## Goal
Gather every line of the entries that includes the word "script".

## Given data
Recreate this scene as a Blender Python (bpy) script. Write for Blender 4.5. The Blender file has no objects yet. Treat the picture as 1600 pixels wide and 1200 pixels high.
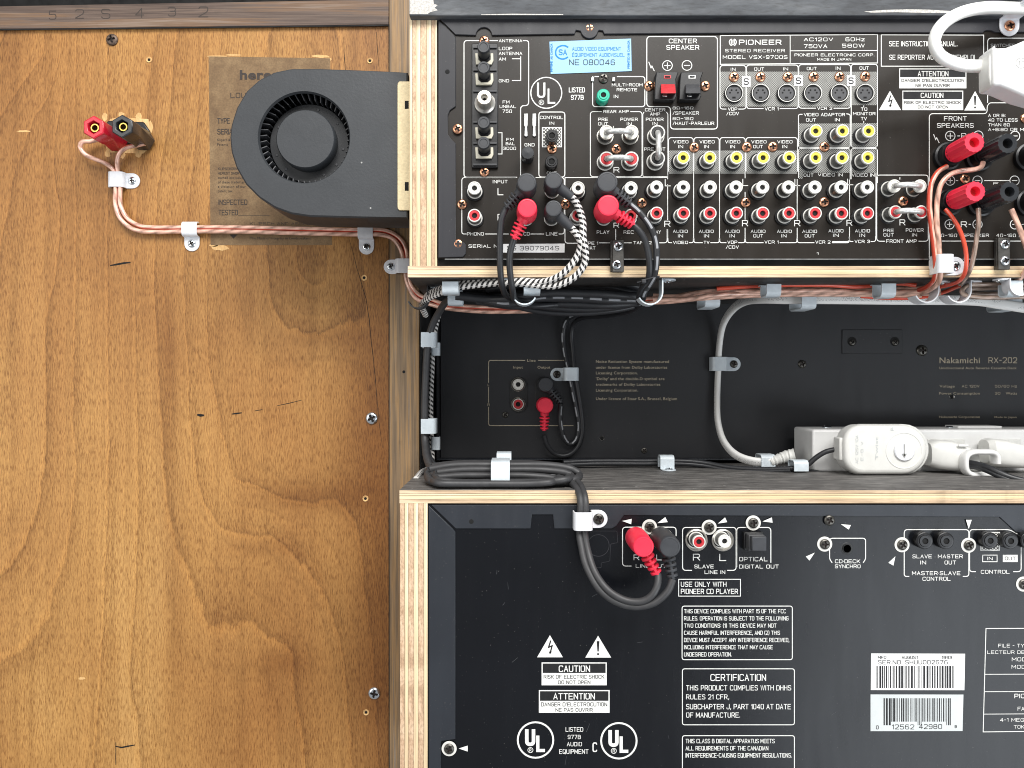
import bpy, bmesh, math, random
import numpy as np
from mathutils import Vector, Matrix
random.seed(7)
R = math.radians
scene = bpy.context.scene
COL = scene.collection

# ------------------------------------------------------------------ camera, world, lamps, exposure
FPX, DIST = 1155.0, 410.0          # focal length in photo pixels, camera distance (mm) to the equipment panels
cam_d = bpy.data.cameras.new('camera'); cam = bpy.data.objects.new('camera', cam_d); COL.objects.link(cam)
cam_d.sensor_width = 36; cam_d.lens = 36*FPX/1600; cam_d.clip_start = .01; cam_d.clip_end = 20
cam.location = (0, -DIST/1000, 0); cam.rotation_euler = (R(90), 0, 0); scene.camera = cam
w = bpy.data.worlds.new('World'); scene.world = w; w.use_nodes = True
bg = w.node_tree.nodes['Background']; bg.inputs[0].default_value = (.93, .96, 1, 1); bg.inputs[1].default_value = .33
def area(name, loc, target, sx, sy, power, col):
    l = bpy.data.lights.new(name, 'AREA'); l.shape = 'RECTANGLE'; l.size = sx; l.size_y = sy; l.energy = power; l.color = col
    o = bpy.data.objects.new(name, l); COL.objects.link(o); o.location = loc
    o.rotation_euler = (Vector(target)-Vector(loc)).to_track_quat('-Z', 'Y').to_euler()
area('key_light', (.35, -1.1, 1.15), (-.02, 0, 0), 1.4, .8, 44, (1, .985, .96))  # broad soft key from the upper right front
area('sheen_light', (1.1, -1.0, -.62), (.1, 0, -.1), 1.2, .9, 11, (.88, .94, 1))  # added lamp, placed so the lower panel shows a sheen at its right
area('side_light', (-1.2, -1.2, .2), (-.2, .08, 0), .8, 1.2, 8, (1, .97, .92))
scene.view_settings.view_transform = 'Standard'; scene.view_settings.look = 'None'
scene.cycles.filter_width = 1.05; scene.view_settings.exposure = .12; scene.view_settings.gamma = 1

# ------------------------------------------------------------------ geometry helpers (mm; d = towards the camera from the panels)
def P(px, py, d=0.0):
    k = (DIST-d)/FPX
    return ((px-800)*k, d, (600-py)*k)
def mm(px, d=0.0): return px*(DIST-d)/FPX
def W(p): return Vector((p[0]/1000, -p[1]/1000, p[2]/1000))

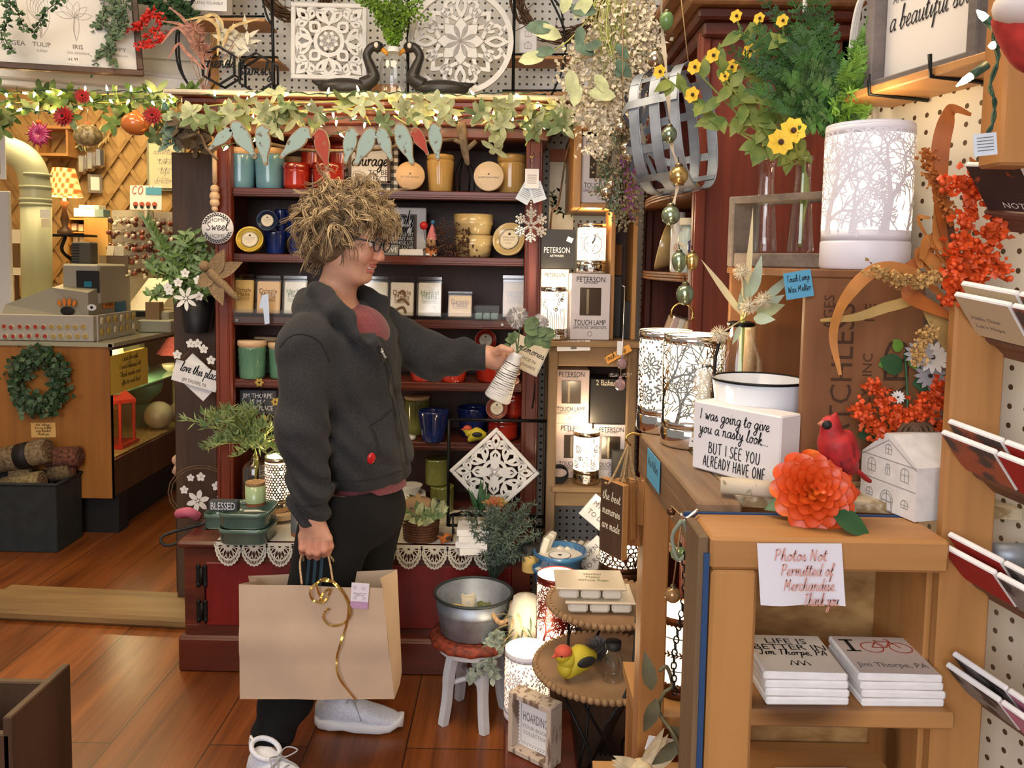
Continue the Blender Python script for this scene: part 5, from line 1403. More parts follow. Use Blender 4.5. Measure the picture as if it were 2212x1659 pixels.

## Correct result
Recreate this scene as a Blender Python (bpy) script. Write for Blender 4.5. The Blender file has no objects yet. Treat the picture as 1600 pixels wide and 1200 pixels high.
Continue the Blender Python script for this scene: part 5, from line 1403. More parts follow. Use Blender 4.5. Measure the picture as if it were 2212x1659 pixels.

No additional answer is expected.